Goal of the exercise: Every line below must be reproduced exactly. Copy them all.

-- Start Given material --

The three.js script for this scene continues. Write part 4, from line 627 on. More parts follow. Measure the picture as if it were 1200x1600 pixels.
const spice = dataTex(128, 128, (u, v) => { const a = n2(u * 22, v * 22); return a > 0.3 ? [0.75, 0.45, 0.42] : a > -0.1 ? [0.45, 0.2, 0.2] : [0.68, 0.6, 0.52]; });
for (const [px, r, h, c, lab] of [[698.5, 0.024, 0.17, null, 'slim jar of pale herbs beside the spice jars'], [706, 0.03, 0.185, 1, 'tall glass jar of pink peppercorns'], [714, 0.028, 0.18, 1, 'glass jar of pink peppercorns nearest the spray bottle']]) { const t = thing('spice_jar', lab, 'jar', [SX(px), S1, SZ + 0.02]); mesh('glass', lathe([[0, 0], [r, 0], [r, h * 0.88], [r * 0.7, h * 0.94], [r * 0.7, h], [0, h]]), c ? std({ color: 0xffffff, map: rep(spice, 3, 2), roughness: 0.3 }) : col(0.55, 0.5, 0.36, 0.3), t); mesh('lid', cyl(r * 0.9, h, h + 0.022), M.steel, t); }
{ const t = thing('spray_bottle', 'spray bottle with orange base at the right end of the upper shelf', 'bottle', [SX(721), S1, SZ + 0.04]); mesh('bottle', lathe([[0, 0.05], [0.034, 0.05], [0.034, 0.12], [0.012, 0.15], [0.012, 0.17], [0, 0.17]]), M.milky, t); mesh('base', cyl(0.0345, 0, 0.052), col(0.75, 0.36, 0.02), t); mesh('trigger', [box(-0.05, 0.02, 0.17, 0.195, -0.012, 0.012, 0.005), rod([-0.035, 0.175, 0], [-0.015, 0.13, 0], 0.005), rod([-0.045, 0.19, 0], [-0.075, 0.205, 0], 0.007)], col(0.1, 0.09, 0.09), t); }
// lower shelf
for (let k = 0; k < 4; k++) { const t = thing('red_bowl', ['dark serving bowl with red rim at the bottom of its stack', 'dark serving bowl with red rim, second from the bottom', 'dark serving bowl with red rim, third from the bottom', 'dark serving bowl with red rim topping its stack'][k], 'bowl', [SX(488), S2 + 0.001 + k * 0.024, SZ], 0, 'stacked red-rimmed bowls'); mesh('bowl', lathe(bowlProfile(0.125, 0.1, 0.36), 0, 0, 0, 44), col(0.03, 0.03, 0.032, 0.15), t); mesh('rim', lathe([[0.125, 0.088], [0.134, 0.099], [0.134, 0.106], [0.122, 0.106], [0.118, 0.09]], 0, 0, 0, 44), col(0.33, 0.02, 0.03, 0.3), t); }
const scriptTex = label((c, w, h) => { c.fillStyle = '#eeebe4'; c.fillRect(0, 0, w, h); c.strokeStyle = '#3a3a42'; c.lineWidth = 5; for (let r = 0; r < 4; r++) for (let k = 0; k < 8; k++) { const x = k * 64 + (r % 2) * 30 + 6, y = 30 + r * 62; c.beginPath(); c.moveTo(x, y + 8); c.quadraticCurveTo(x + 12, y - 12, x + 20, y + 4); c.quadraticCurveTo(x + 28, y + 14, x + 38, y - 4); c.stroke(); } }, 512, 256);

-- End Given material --

Problem solution:
The three.js script for this scene continues. Write part 4, from line 627 on. More parts follow. Measure the picture as if it were 1200x1600 pixels.
const spice = dataTex(128, 128, (u, v) => { const a = n2(u * 22, v * 22); return a > 0.3 ? [0.75, 0.45, 0.42] : a > -0.1 ? [0.45, 0.2, 0.2] : [0.68, 0.6, 0.52]; });
for (const [px, r, h, c, lab] of [[698.5, 0.024, 0.17, null, 'slim jar of pale herbs beside the spice jars'], [706, 0.03, 0.185, 1, 'tall glass jar of pink peppercorns'], [714, 0.028, 0.18, 1, 'glass jar of pink peppercorns nearest the spray bottle']]) { const t = thing('spice_jar', lab, 'jar', [SX(px), S1, SZ + 0.02]); mesh('glass', lathe([[0, 0], [r, 0], [r, h * 0.88], [r * 0.7, h * 0.94], [r * 0.7, h], [0, h]]), c ? std({ color: 0xffffff, map: rep(spice, 3, 2), roughness: 0.3 }) : col(0.55, 0.5, 0.36, 0.3), t); mesh('lid', cyl(r * 0.9, h, h + 0.022), M.steel, t); }
{ const t = thing('spray_bottle', 'spray bottle with orange base at the right end of the upper shelf', 'bottle', [SX(721), S1, SZ + 0.04]); mesh('bottle', lathe([[0, 0.05], [0.034, 0.05], [0.034, 0.12], [0.012, 0.15], [0.012, 0.17], [0, 0.17]]), M.milky, t); mesh('base', cyl(0.0345, 0, 0.052), col(0.75, 0.36, 0.02), t); mesh('trigger', [box(-0.05, 0.02, 0.17, 0.195, -0.012, 0.012, 0.005), rod([-0.035, 0.175, 0], [-0.015, 0.13, 0], 0.005), rod([-0.045, 0.19, 0], [-0.075, 0.205, 0], 0.007)], col(0.1, 0.09, 0.09), t); }
// lower shelf
for (let k = 0; k < 4; k++) { const t = thing('red_bowl', ['dark serving bowl with red rim at the bottom of its stack', 'dark serving bowl with red rim, second from the bottom', 'dark serving bowl with red rim, third from the bottom', 'dark serving bowl with red rim topping its stack'][k], 'bowl', [SX(488), S2 + 0.001 + k * 0.024, SZ], 0, 'stacked red-rimmed bowls'); mesh('bowl', lathe(bowlProfile(0.125, 0.1, 0.36), 0, 0, 0, 44), col(0.03, 0.03, 0.032, 0.15), t); mesh('rim', lathe([[0.125, 0.088], [0.134, 0.099], [0.134, 0.106], [0.122, 0.106], [0.118, 0.09]], 0, 0, 0, 44), col(0.33, 0.02, 0.03, 0.3), t); }
const scriptTex = label((c, w, h) => { c.fillStyle = '#eeebe4'; c.fillRect(0, 0, w, h); c.strokeStyle = '#3a3a42'; c.lineWidth = 5; for (let r = 0; r < 4; r++) for (let k = 0; k < 8; k++) { const x = k * 64 + (r % 2) * 30 + 6, y = 30 + r * 62; c.beginPath(); c.moveTo(x, y + 8); c.quadraticCurveTo(x + 12, y - 12, x + 20, y + 4); c.quadraticCurveTo(x + 28, y + 14, x + 38, y - 4); c.stroke(); } }, 512, 256);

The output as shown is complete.